FILE - Anicet Niyonkuru, executive secretary for the National Council for Compliance with the Arusha Agreement (CNARED), attends a meeting on the 2020 presidential election, in Bujumbra, Burundi, Oct. 11, 2019.
FILE - Anicet Niyonkuru, executive secretary for the National Council for Compliance with the Arusha Agreement (CNARED), attends a meeting on the 2020 presidential election, in Bujumbra, Burundi, Oct. 11, 2019.

Burundi's main opposition alliance in exile, the National Council for Compliance with the Arusha Agreement (CNARED), says it plans to participate in the 2020 national elections.

A recent announcement, at a news conference with CNARED press officer Mames Bansubiyeko, took many politicians by surprise. On Wednesday, the alliance's executive secretary, Anicet Niyonkuru, arrived in the capital, Bujumbura, from Brussels, Belgium, along with 15 other opposition politicians who have lived in exile the past four years.

Niyonkuru said elections were the only way to improve conditions in Burundi, which has been stuck in political turmoil since President Pierre Nkurunziza ran for and won a controversial third term in 2015.
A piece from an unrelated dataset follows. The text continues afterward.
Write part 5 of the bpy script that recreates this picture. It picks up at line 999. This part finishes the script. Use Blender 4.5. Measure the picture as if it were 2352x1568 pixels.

Niyonkuru also said that his party, CDP, and his alliance CNARED would not repeat the same mistakes made in 2010 and in 2015 when they boycotted the elections, paving the way for an easy win by the ruling CNDD-FDD party.

"We will participate in elections slated for 2020 whether the political situation improves or not," he said.

The decision has triggered both criticism and praise from other political organizations. Some politicians argue that the decision is a capitulation from the alliance's initial tough stance on the president's third term, which critics still consider unconstitutional.

Professor Liberat Ntibashirakandi of the Universite Libre de Bruxelles in Belgium contends that politicians who fled the country after the 2015 crisis should not return until thousands of Burundian refugees now living in camps can also come home, safely.

"I personally believe that CNARED members have the right to go back to Burundi, but the only thing I fear are the consequences of such a decision and the impact it may have on Burundian refugees who will feel betrayed by the decision to go back to a country they fled and still fear to go back to," he told VOA's Central Africa service. He said opposition politicians in exile have heeded the call by President Nkurunziza for all Burundians to come home and build their nation.

"The return of Burundian refugees in exile -- specifically that of Anicet Nionkuru and a dozen other opposition politicians -- is in line with the response many politicians and Burundians are giving to the call urging of them to go back," he said.

Ildephonse Rugema, a political analyst based in London, said that it is too early to judge the choice made by leaders of the CNARED alliance. Rugema said he would be observing to see if the government upholds democratic principles and freedom for all politicians.

"The announced return of politicians could be a good thing for the future of Burundi only if the Burundi government is going to provide freedom and political space to all Burundians wishing to participate in the coming elections, including refugees," he said.

Ever-changing stance

Since 2015, CNARED has changed its political stance several times. At the beginning of the crisis, CNARED announced it would not hold talks with Nkurunziza's government until he resigns and accepts a transitional government.

Later, CNARED agreed to participate in the inter-Burundian dialogue under the auspices of regional mediator Yoweri Museveni, president of Uganda, and international facilitator and former Tanzanian President Benjamin Mkapa.

The inter-Burundian dialogue ended in failure three years later when Mkapa announced that he was resigning from his role as a facilitator on February 9, 2019.

During the two past months, CNARED leaders have been between Belgium and Uganda for peace consultations aimed at exploring possibilities of returning to Burundi.

To some extent, the alliance is bending to the hard facts of the political situation. The East African Court of Justice recently issued a ruling that President Nkurunziza did not violate Burundi's constitution or the East African community's laws.

The decision is in line with that taken by the Burundi Constitutional Court, right after Nkurunziza's "third term" was challenged by the opposition.